O mercado de veículos semi-novos brasileiro é peculiar. Vê-se de tudo.
Há sempre aquele vendedor que anuncia um super-esportivo como “veículo de final de semana, usado somente em estrada e único dono“, apesar de saber-se notoriamente que o carro já teve outra cor e que foi agressivamente batido.
Há também a mítica fronteira dos 100 mil km rodados, que parece nunca ser ultrapassada por nenhum veículo semi-novo. Nada como o bom e velho túnel do tempo.
Não é estranho que na literatura econômica o mercado de veículos usados seja um exemplo clássico utilizado para explicar a questão da assimetria informacional – em curtas palavras, o vendedor sabe mais sobre o que vende do que o comprador. Isso lhe confere uma vantagem muito grande em qualquer negociação.
Porém, nem tudo são lágrimas. Há pessoas, de fato, honestas e que procuram manter seus carros em bom estado de conservação e manutenção. É isso que nos traz ao tema desse texto.
O histórico de manutenção de um veículo usado é condição essencial para uma boa compra. Porém, nem sempre um manual de revisões carimbado do começo ao fim é uma coisa positiva.
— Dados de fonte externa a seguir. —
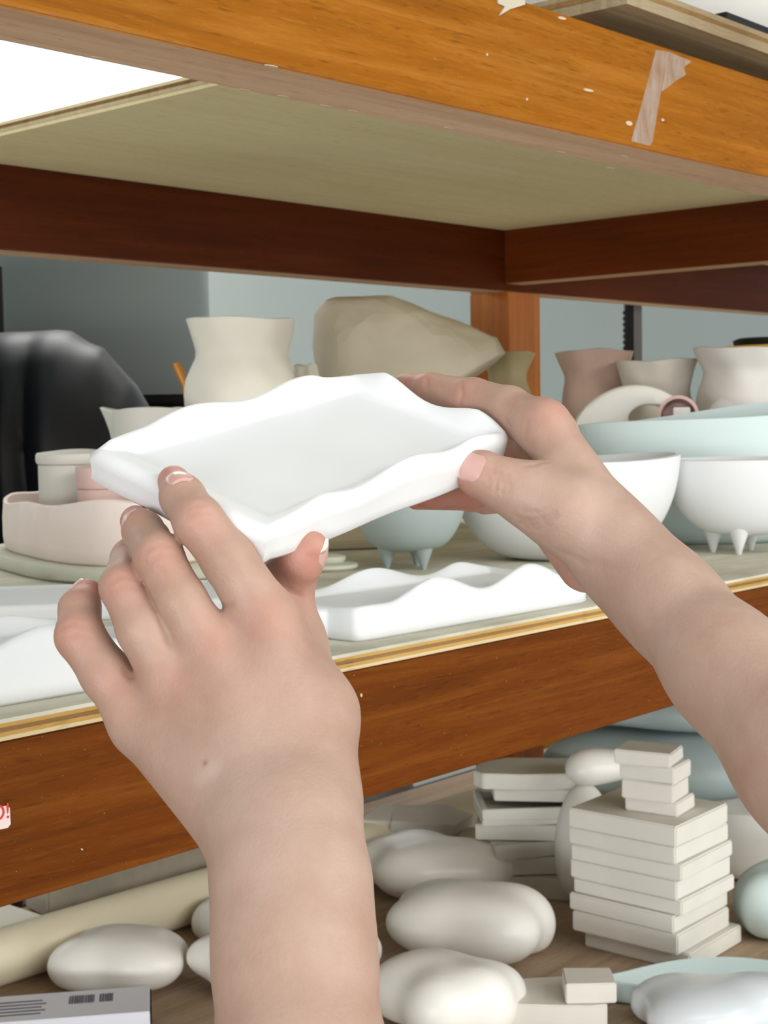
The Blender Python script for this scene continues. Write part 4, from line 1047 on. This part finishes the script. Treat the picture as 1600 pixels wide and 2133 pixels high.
Lindex = chain([(560, 1300, .507, 66), (477, 1166, .505, 56), (414, 1086, .507, 52), (380, 1035, .517, 46), (362, 1003, .526, 34)])
Lmid = chain([(445, 1362, .503, 62), (377, 1250, .503, 52), (330, 1158, .508, 50), (298, 1106, .526, 42), (284, 1086, .537, 34)])
Lring = chain([(366, 1438, .503, 60), (300, 1310, .505, 56), (258, 1222, .512, 49), (275, 1165, .537, 43), (318, 1120, .560, 38)])
Lpin = chain([(296, 1508, .507, 58), (222, 1405, .510, 53), (166, 1325, .514, 50), (166, 1268, .523, 42), (181, 1236, .531, 31)])
Lthumb = chain([(604, 1345, .528, 66), (596, 1262, .536, 57), (600, 1205, .534, 56), (628, 1163, .526, 48), (652, 1138, .522, 32)])
flL = [(K(365, 1005, .524), .010, .75, 0), (K(284, 1090, .532), .011, .7, 0), (K(182, 1236, .528), .010, .75, 0), (K(640, 1150, .522), .016, .55, 0), (K(606, 1230, .528), .012, .4, 0),
       (K(414, 1086, .500), .009, .32, 0), (K(330, 1158, .500), .009, .30, 0), (K(255, 1215, .504), .010, .35, 0), (K(150, 1320, .508), .011, .35, 0),
       (K(560, 1290, .498), .012, .28, 0), (K(445, 1350, .495), .012, .26, 0), (K(366, 1430, .495), .012, .22, 0), (K(560, 1420, .49), .022, .16, 0), (K(250, 1430, .5), .012, .2, 0),
       (K(600, 1420, .485), .015, .22, 1), (K(480, 1600, .46), .02, .3, 1), (K(530, 1750, .45), .02, .25, 1),
       ]
gL = [([(392, 1064), (412, 1052), (430, 1052)], .0010, .0003), ([(388, 1082), (412, 1068), (436, 1068)], .0010, .0003), ([(394, 1104), (418, 1090), (442, 1090)], .0010, .00025),
      ([(302, 1150), (326, 1136), (350, 1136)], .0010, .0003), ([(304, 1172), (330, 1156), (356, 1156)], .0010, .0003), ([(228, 1216), (248, 1202), (268, 1204)], .0010, .0003), ([(228, 1236), (252, 1222), (276, 1222)], .0010, .0003),
      ([(446, 1252), (462, 1262), (482, 1260)], .0011, .0006), ([(345, 1318), (350, 1332), (354, 1346)], .0011, .0005), ([(262, 1400), (272, 1412)], .0011, .0005),
      ([(300, 1215), (322, 1262), (340, 1310)], .0010, .0006), ([(126, 1310), (150, 1300), (176, 1306)], .0011, .0003), ([(130, 1330), (154, 1322), (180, 1326)], .0011, .0003),
      ([(600, 1226), (618, 1240), (632, 1246)], .0010, .0005)]
bL = [(K(548, 1282, .486), .010, .0014), (K(436, 1345, .484), .010, .0014), (K(362, 1425, .484), .009, .0012), (K(292, 1498, .488), .009, .0010),
      (K(326, 1150, .494), .007, .0008), (K(410, 1082, .492), .007, .0006), (K(246, 1212, .500), .007, .0007),
      (K(490, 1330, .484), .009, -.0010), (K(402, 1400, .484), .008, -.0010), (K(330, 1475, .486), .008, -.0008)]
nL = [(K(372, 997, .5150), K(356, 984, .531) - K(378, 1012, .517), (.25, -.35, -.9), .0052, .0052, .0062),
      (K(268, 1080, .528), K(262, 1066, .537) - K(284, 1106, .526), (-.6, -.3, -.75), .0046, .0050, .0056),
      (K(162, 1232, .530), K(176, 1209, .5335) - K(152, 1250, .526), (-.86, -.42, -.18), .0040, .0052, .0050),
      (K(664, 1148, .524), K(680, 1114, .520) - K(658, 1180, .528), (.88, .30, -.36), .0050, .0062, .0062)]
make_hand('hand', 'left hand and forearm, back towards the viewer, pinching the near left end of the tray', Lp, [Lindex, Lmid, Lring, Lpin, Lthumb],   .010, [.007, .006, .006, .008, .010], flL, gL, nL, bumps=bL, spots=[(427, 1590, .0010, .85, 2), (442, 1606, .0045, .55, 1), (424, 1622, .004, .45, 1)])

# ---- right hand: seen from the thumb side, gripping the tray's right end
ND = nrm([.75, -.66, .05])      # thin direction of the wrist, in the picture plane
Rp = [
    cp((1270, 1090, .590, 60), (1132, 890, .612, 48)),       # index metacarpal
    cp((1270, 1100, .605, 66), (1140, 905, .636, 54)),       # middle
    cp((1262, 1115, .620, 64), (1140, 938, .658, 52)),       # ring
    cp((1252, 1130, .634, 62), (1146, 975, .676, 48)),       # little
    cp((1255, 1130, .588, 74), (1175, 1068, .588, 72)),      # thumb base
    cp((1175, 1068, .588, 70), (1108, 1034, .590, 58)),
    cp((1225, 1170, .625, 62), (1150, 1085, .640, 50)),      # heel of the palm
    cp((1180, 985, .604, 40), (1140, 1015, .598, 36)),       # web
    cp((1268, 1130, .600, 116), (1322, 1192, .588, 120), ND, 1.35),
    cp((1322, 1185, .588, 120), (1392, 1256, .572, 128), ND, 1.30),
    cp((1392, 1256, .572, 118), (1522, 1400, .540, 142), ND, 1.20),
    cp((1522, 1400, .540, 142), (1700, 1600, .500, 178), ND, 1.20),
    cp((1700, 1600, .500, 178), (1960, 1890, .440, 215), ND, 1.20),
]
Rindex = chain([(1132, 890, .612, 48), (1060, 852, .632, 47), (985, 834, .648, 46), (900, 818, .668, 40), (846, 808, .682, 30)])
Rmid = chain([(1140, 905, .636, 54), (1096, 925, .655, 48), (1068, 950, .672, 44), (985, 1020, .664, 36), (890, 1030, .650, 28)])
Rring = chain([(1140, 938, .658, 52), (1100, 975, .675, 46), (1060, 1005, .685, 42), (985, 1030, .672, 34), (868, 1036, .655, 26)])
Rpin = chain([(1146, 975, .676, 48), (1110, 1010, .685, 42), (1075, 1030, .688, 37), (1010, 1040, .675, 32)])
Rthumb = chain([(1108, 1032, .590, 58), (1042, 1006, .592, 52), (1002, 988, .594, 49), (970, 977, .596, 39)])
flR = [(K(960, 985, .595), .012, .6, 0), (K(870, 1035, .645), .018, .95, 0), (K(960, 1030, .66), .018, .8, 0), (K(860, 810, .675), .018, .6, 0), (K(980, 830, .645), .012, .35, 0),
       (K(1070, 930, .66), .016, .6, 0), (K(1150, 850, .605), .012, .32, 0), (K(1190, 1180, .63), .02, .35, 0), (K(1040, 985, .585), .012, .18, 0), (K(1080, 870, .62), .010, .25, 0),
       (K(1230, 1060, .58), .03, .18, 1), (K(1450, 1330, .54), .03, .15, 1)]
gR = [([(1028, 978), (1036, 1000), (1032, 1024)], .0009, .0006), ([(1042, 984), (1050, 1006), (1046, 1028)], .0009, .0006), ([(1056, 990), (1062, 1010), (1058, 1028)], .0009, .0004), ([(1016, 986), (1022, 1002), (1018, 1018)], .0008, .0003),
      ([(1074, 1076), (1100, 1084), (1128, 1080), (1156, 1066)], .0009, .0006), ([(1080, 1088), (1106, 1094), (1134, 1088), (1160, 1074)], .0009, .0007), ([(1092, 1098), (1118, 1102), (1146, 1094)], .0009, .0005), ([(1090, 1064), (1118, 1068), (1144, 1058)], .0009, .0004),
      ([(962, 796), (964, 820), (958, 846)], .0010, .0006), ([(888, 786), (892, 806)], .0010, .0005), ([(1052, 872), (1062, 890), (1058, 912)], .0011, .0007),
      ([(1170, 1150), (1210, 1170), (1256, 1176)], .0018, .0004), ([(1092, 972), (1112, 968), (1136, 962)], .0010, .0004), ([(1098, 880), (1096, 920), (1090, 955)], .0012, .0004)]
bR = [(K(1150, 862, .604), .009, .0006), (K(1040, 1000, .58), .008, .0005), (K(1076, 900, .63), .008, .0012)]
nR = [(K(977, 962, .5835), K(948, 958, .5872) - K(1004, 978, .5845), (-.12, -.42, -.88), .0066, .0058, .0084)]
make_hand('hand', 'right hand and forearm, thumb side to the viewer, gripping the right end of the tray', Rp, [Rindex, Rmid, Rring, Rpin, Rthumb], .009, [.010, .008, .008, .008, .010], flR, gR, nR, bumps=bR)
Ok, nem todo mundo que compra um carro está realmente interessado em saber os detalhes de como a máquina funciona ali debaixo do capô ou está focado em ouvir “grilos” ou barulhos estranhos. Para o ser humano comum, longe de ser um Petrol Head, as revisões periódicas estão aí para que não seja necessário ter esse tipo de preocupação.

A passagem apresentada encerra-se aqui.